Does Mayor Adams really control NYC public schools


The Legislature’s latest fiddles to the mayoral-control law leaves Mayor Adams’ power over the city Department of Education hanging by a thread — and that was the intention.

Combined with similar changes the same lawmakers made two years ago, it makes it certain that decisions by Adams’ schools chancellor, David Banks, will regularly be blocked by the Panel for Education Policy, which must approve many key moves.

CUNY Graduate Center Prof. David Bloomfield described the plan as a “putrid kettle of fish cooked up by the Legislature.”

Back in 2022, lawmakers insisted on limiting Adams to choosing just 13 of the PEP’s 23 members, and removing his power to replace his nominees at will.


In 2022, lawmakers insisted on limiting Adams to choosing just 13 of the PEP’s 23 members, and removing his power to replace his nominees at will. Getty Images

This year, they brought it down to 13 of 24, just over half — by adding a new independent voting member who will chair the panel.

The mayor gets to choose that chairman or -woman, but only from candidates nominated by the state Senate, Assembly and Board of Regents (whose members are themselves chosen by the Legislature, and in effect by the Assembly speaker).

In practice, this means that no one will get nominated to chair the PEP without an OK from the city United Federation of Teachers, which basically bosses the Legislature on these issues.

And the chair runs the meetings, no matter what other PEP members think, which is an enormous power when it comes to setting the agenda.

In the original mayoral-control law, the PEP (and especially its chair) was supposed to support the mayor and chancellor; now they’ll struggle to get their agenda voted on at all, let alone approved.

Unless City Hall manages to ensure every one of the mayor’s picks for a PEP seat will be a complete loyalist (rather than, say, a reasonable voice who might disagree from time to time), the panel will regularly wind up going rogue: UFT lobbying and intimidation is sure to be relentless (it always is).

Even without the lunatic new chair, the UFT last year was able to engineer PEP rejection of DOE decisions to award (perfectly available) space to charter schools looking to expand

This is pretty much the culmination of a decades-long UFT drive to eviscerate mayoral control, which has picked up steam with progressives’ rise to dominance in the Legislature.

We’re nearly back to the days of the old Board of Education, when voters had no one to hold accountable for failing schools — and so the city wound up with a lot of them.

Except that now the Legislature is sporadically micromanaging the DOE, as with the new PEP-chair gimmick as well as the “class size” law — which will wind up downgrading the teacher corps for the city’s neediest students, among other ill effects, while doing “good” only for the UFT.

And UFT pawns like Speaker Carl Heastie (D-Bx) and state Sen.

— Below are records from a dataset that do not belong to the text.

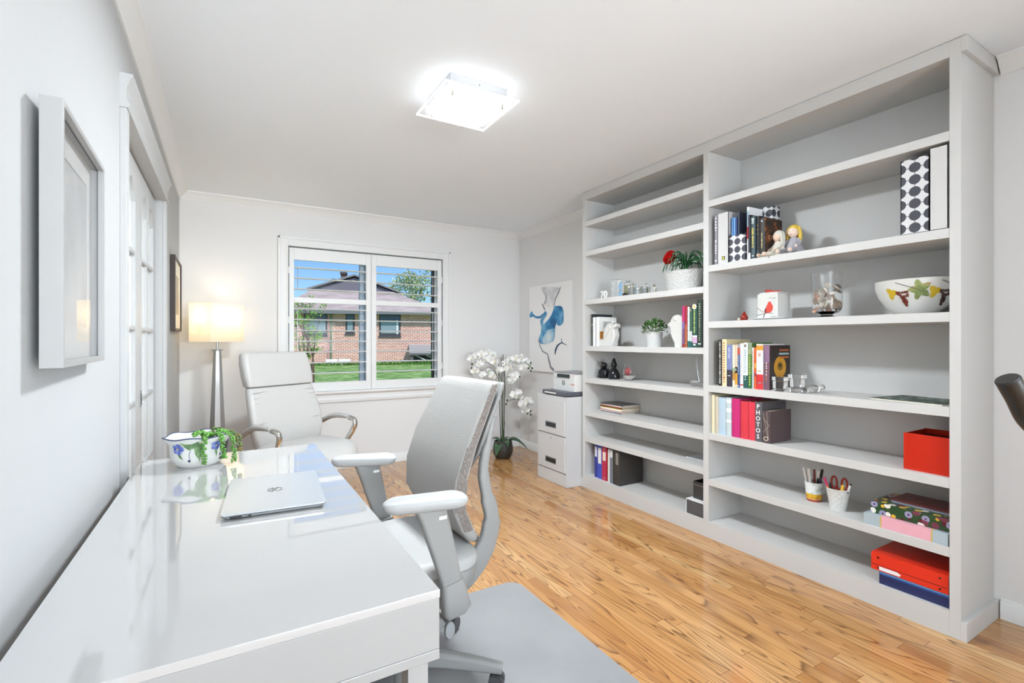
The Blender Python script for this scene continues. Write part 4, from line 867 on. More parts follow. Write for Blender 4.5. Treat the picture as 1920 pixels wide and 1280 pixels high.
# ---- left bottom: binders
z = .102
def binder(label, y0, y1, x0, dep, h, col, tagc=None, tz=(.66, .93), hole=False):
    R = (x0, (y0+y1)/2, z); mt = P('binder_'+col[1:], col, .3); m = MB()
    m.box(x0, x0+.003, y0, y1, z, z+h, mt); m.box(x0+.003, x0+dep, y0, y0+.003, z, z+h, mt); m.box(x0+.003, x0+dep, y1-.003, y1, z, z+h, mt)
    o = m.build('binder', rel=R, smooth=0); tag(o, label, 'binder')
    m = MB(); m.box(x0+.01, x0+dep-.01, y0+.004, y1-.004, z+.002, z+h-.02, CREAM); m.build('pages', o, rel=R, smooth=0)
    if tagc: m = MB(); m.box(x0-.001, x0, y0+(y1-y0)*.18, y1-(y1-y0)*.18, z+h*tz[0], z+h*tz[1], P('tagc_'+tagc[1:], tagc, .5)); m.build('spine_label', o, rel=R, smooth=0)
    if hole:
        for f_ in (.07, .95): m = MB(); m.cyl((x0-.0012, (y0+y1)/2, z+h*f_), (x0+.001, (y0+y1)/2, z+h*f_), .007, .007, CHROME, 14); m.build('rivet', o, rel=R)
    return o
binder('blue binder with narrow label at the far left of the bottom shelf', 3.062, 3.098, 2.600, .24, .268, '#2b3690', '#e6e8ea', (.62, .92))
binder('wider blue binder with a large white label', 3.000, 3.058, 2.595, .25, .268, '#3f52b8', '#e9e8e2', (.45, .92))
binder('crimson binder with metal finger hole', 2.944, 2.997, 2.592, .25, .262, '#c02a4c', '#e6dfcc', (.60, .86), True)
book('thin cream notebook between the crimson binder and white folder', 2.932, 2.943, 2.60, .22, z, .25, '#d8c8a0')
book('dark green thin notebook beside the cream notebook', 2.922, 2.931, 2.60, .22, z, .25, '#2f4038')
book('thin white folder standing on the bottom shelf', 2.904, 2.921, 2.585, .23, z, .26, '#ecedee')
binder('slate grey binder with a white label', 2.866, 2.902, 2.588, .24, .264, '#767c86', '#f0f0f0', (.76, .97))
binder('black narrow binder between the slate one and wide charcoal one', 2.846, 2.865, 2.588, .24, .268, '#35332f')
m = MB(); m.box(2.582, 2.83, 2.785, 2.844, z, z+.268, P('charcoal_cloth', '#3e3a37', .6), .006, 3); o = m.build('binder', rel=(2.70, 2.81, z)); tag(o, 'wide charcoal box file with its dark side showing', 'binder')
m = MB(); m.box(2.5805, 2.5825, 2.80, 2.826, z+.16, z+.25, P('smoke_label', '#8a8680', .2)); m.build('spine_label', o, rel=(2.70, 2.81, z))
t = thing('storage_box', 'dark grey box with white rims at the bottom beside the middle post', 'box', (2.70, 2.075, z))
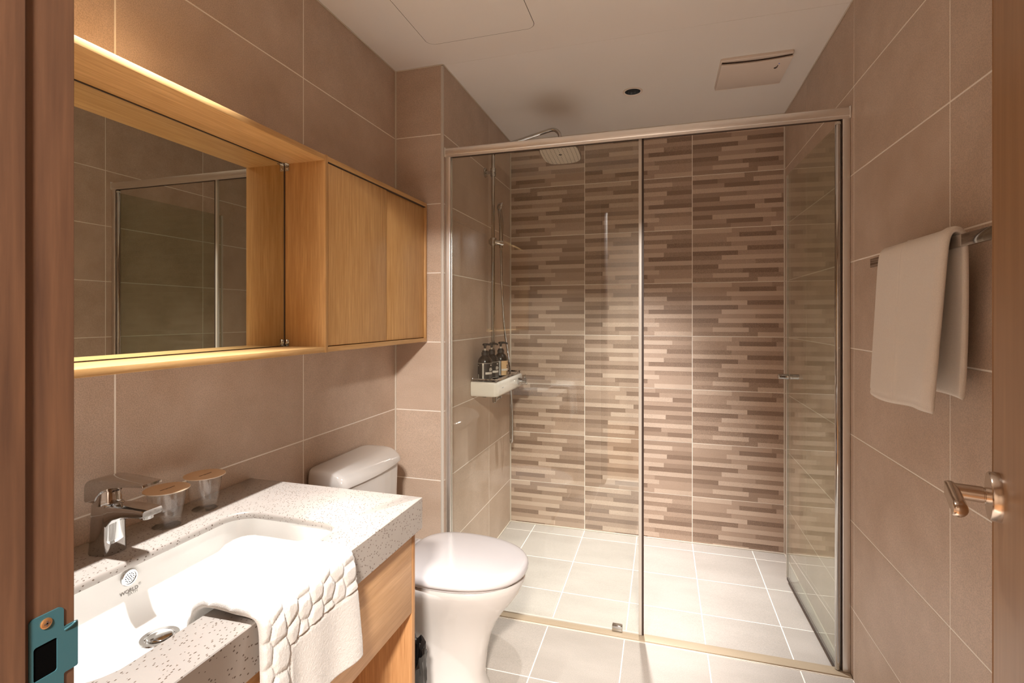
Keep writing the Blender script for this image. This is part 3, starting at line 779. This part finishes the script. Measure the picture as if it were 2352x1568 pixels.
# ------------------------------------------------------------------ toilet
TY = 1.60
to = thing('toilet', 'white close-coupled toilet between vanity and shower screen', 'toilet', (-0.80, TY, 0))
def egg(xb, xf, hw, wide=0.42, n=56, sq=2.25):
    """plan outline: flat-ish back at xb, rounded tip at xf"""
    pts = []; xm = xf-(xf-xb)*wide*1.25
    for k in range(n):
        a = 2*PI*k/n; c, s = math.cos(a), math.sin(a)
        if c >= 0:
            x = xm+(xf-xm)*abs(c)**(2/sq); y = hw*math.copysign(abs(s)**(2/sq), s)
        else:
            e = 3.6
            x = xm-(xm-xb)*abs(c)**(2/e); y = hw*math.copysign(abs(s)**(2/e), s)*(1-0.14*((xm-x)/(xm-xb))**2)
        pts.append((x, TY+y))
    return pts
prof = [(0.0, -0.556, .128, -1.08), (0.012, -0.558, .127, -1.08), (0.035, -0.569, .118, -1.08), (0.07, -0.571, .116, -1.08), (0.14, -0.563, .117, -1.08), (0.20, -0.548, .122, -1.085),
        (0.246, -0.5265, .131, -1.09), (0.285, -0.500, .143, -1.095), (0.32, -0.472, .155, -1.10), (0.352, -0.449, .166, -1.105), (0.375, -0.438, .1725, -1.11), (0.388, -0.4345, .1745, -1.11), (0.396, -0.437, .1725, -1.11), (0.399, -0.442, .168, -1.10)]
rings = []
for z, xf, hw, xb in prof:
    wide = 0.5 if z < 0.2 else 0.5-0.12*min(1, (z-0.2)/0.2)
    rings.append([(x, y, z) for x, y in egg(xb, xf, hw, wide)])
mk('bowl', bm_loft(rings), M['ceramic'], to, 60)
rings = [[(x, y, z) for x, y in egg(-0.846+d, -0.438-d, 0.1735-d, 0.50)] for z, d in ((0.3995, .010), (0.403, .006), (0.411, .006), (0.4125, .008))]
mk('seat', bm_loft(rings), M['lidplastic'], to, 60)
rings = [[(x, y, z) for x, y in egg(-0.850+d, -0.4255-d*1.1, 0.1805-d, 0.50)] for z, d in ((0.4145, .004), (0.416, .001), (0.422, 0), (0.432, .001), (0.4385, .005), (0.4425, .013), (0.4445, .030), (0.4455, .07))]
mk('seat_lid', bm_loft(rings), M['lidplastic'], to, 60)
for s in (-1, 1): lathe('hinge', [(0.013, -0.022), (0.014, -0.02), (0.014, 0.02), (0.013, 0.022)], M['lidplastic'], to, 20, (-0.862, TY+s*0.075, 0.4155), 'y')
def tank_ring(z, d, hw, rb=.018, rf=.05, bow=.018):
    x0 = -1.133
    pts = [(x0, TY-hw), (x0+d-bow, TY-hw)]+[(x0+d-bow*(k/3)**2*0.75, TY+hw*0.8*k/3) for k in (-3, -2, -1, 0, 1, 2, 3)]+[(x0+d-bow, TY+hw), (x0, TY+hw)]
    rad = [rb, rf]+[.05]*7+[rf, rb]
    return [(x, y, z) for x, y in fillet(pts, rad, 4)]
mk('tank', bm_loft([tank_ring(.40, .145, .165), tank_ring(.405, .152, .170), tank_ring(.55, .157, .178), tank_ring(.684, .160, .1815), tank_ring(.688, .158, .180)]), M['ceramic'], to, 50)
tl = mk('tank_lid', bm_loft([tank_ring(.6895, .163, .182), tank_ring(.6905, .169, .187), tank_ring(.701, .1685, .188), tank_ring(.714, .161, .187), tank_ring(.726, .148, .1855), tank_ring(.7345, .132, .183), tank_ring(.739, .116, .178), tank_ring(.7412, .099, .170, bow=.012), tank_ring(.7418, .07, .15, bow=.008, rf=.02)]), M['ceramic'], to, 50)
b = bmesh.new()
for k in range(5): bm_box(-1.121+0.001*(k % 2), -1.1165, TY-0.168+k*0.006, TY-0.1645+k*0.006, 0.7395, 0.7408, bm=b)
mk('maker_mark', b, M['ink'], tl)['kind'] = 'stuff'
lathe('flush_button', [(0.019, -.002), (0.019, 0.002), (0.017, 0.003), (0.001, 0.003)], M['chrome'], to, 28, (-1.085, TY+0.02, 0.7405)) if False else None

# ------------------------------------------------------------------ waste bin with liner
wbn = thing('waste_bin', 'waste bin with black plastic liner between vanity and toilet', 'bin', (-0.760, 1.305, 0))
lathe('bin_body', [(0.082, 0.0), (0.085, 0.004), (0.100, 0.262), (0.102, 0.268), (0.097, 0.268), (0.081, 0.008), (0.001, 0.008)], M['bin'], wbn, 40, (-0.760, 1.305, 0))
rnd = random.Random(3); rings = []
for lvl, (r, z) in enumerate(((0.106, 0.165), (0.108, 0.20), (0.1075, 0.24), (0.1075, 0.268), (0.105, 0.283), (0.100, 0.280), (0.094, 0.262), (0.088, 0.20), (0.07, 0.12), (0.01, 0.10))):
    ring = []
    for k in range(64):
        a = 2*PI*k/64; j = 0.0032*math.sin(k*2.1+lvl*1.3)+rnd.uniform(-.0026, .0026)
        zz = z+(0.012*math.sin(k*0.9)+rnd.uniform(-.006, .006) if lvl in (0, 4, 5) else 0)
        ring.append((-0.760+(r+j)*math.cos(a), 1.305+(r+j)*math.sin(a), zz))
    rings.append(ring)
lin = mk('bin_liner', bm_loft(rings, False, True), M['bag'], wbn, 25); lin['label'] = 'crumpled black plastic liner'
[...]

John Liu (D-Queens) will keep at it until someone holds them to account.

Mayoral control was always about ensuring someone would have the power and the motive to demand accountability from teachers, principals and the sclerotic education bureaucracy.

The Legislature’s steadily made that back into a dream.

Parents and voters furious at the state of the schools are stuck driving up I-87 north to gripe to Albany.